Nicht nur die Ausstellung, sondern auch die Stadt Ferrara selbst, in der Antonioni am 29. September 1912 geboren wurde, lädt indessen zur Spurensuche nach dem Meisterregisseur ein. Zwar hat der Filmemacher nur zwei Werke in seiner Heimatstadt gedreht, seinen ersten Spielfilm "Cronaca di un amore/Chronik einer Liebe" (1950) und seinen letzten, mit Wim Wenders realisierten Langfilm "Al di là delle nuvole/Jenseits der Wolken" (1995). Im auch als Fahrradstadt bekannten Ferrara befinden sich aber nach wie vor jenes Haus, in dem Antonioni aufwuchs, und das Grab des in Rom verstorbenen Regisseurs.

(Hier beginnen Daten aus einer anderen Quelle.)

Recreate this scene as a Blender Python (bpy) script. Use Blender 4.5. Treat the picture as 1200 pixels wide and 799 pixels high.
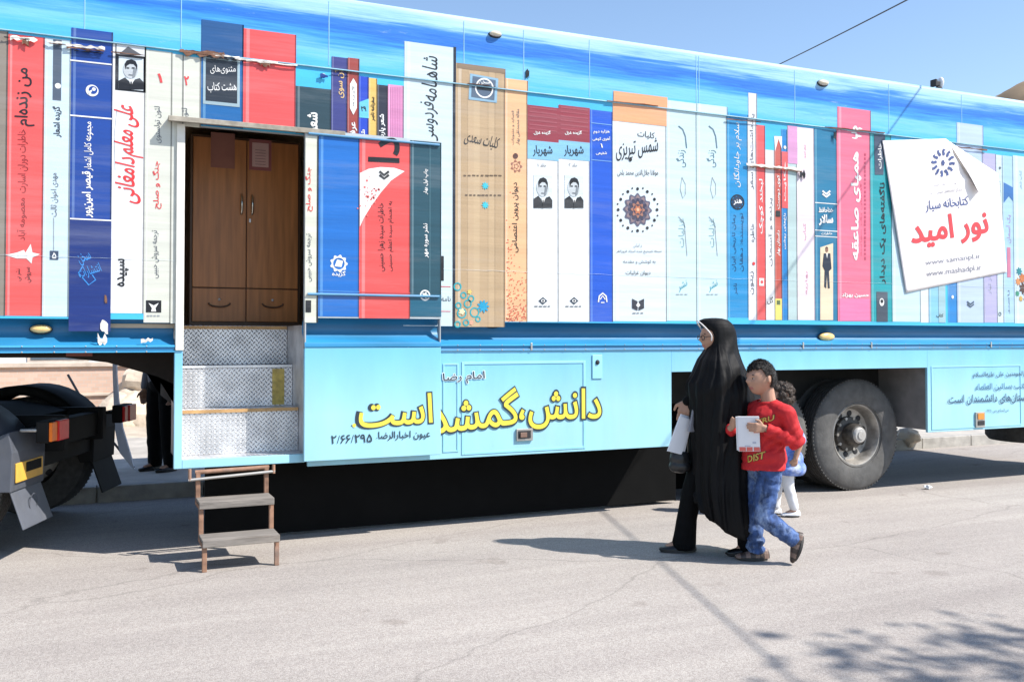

Die Ausstellung ist bis 9. Juni in dem für seine markante Außenfassade bekannten Frührenaissancebau Palazzo dei Diamanti zu sehen, der seinerseits in einem Film Antonionis auftauchen sollte (davon mehr in der Ansichtssache). Ihren beziehungsreichen Titel "Der Blick des Michelangelo" teilt die Ausstellung mit einem anderen Spätwerk des Regisseurs, in dem der Filmemacher seinerseits einem berühmten Künstler und Namenskollegen nachspürte: Michelangelo Buonarroti.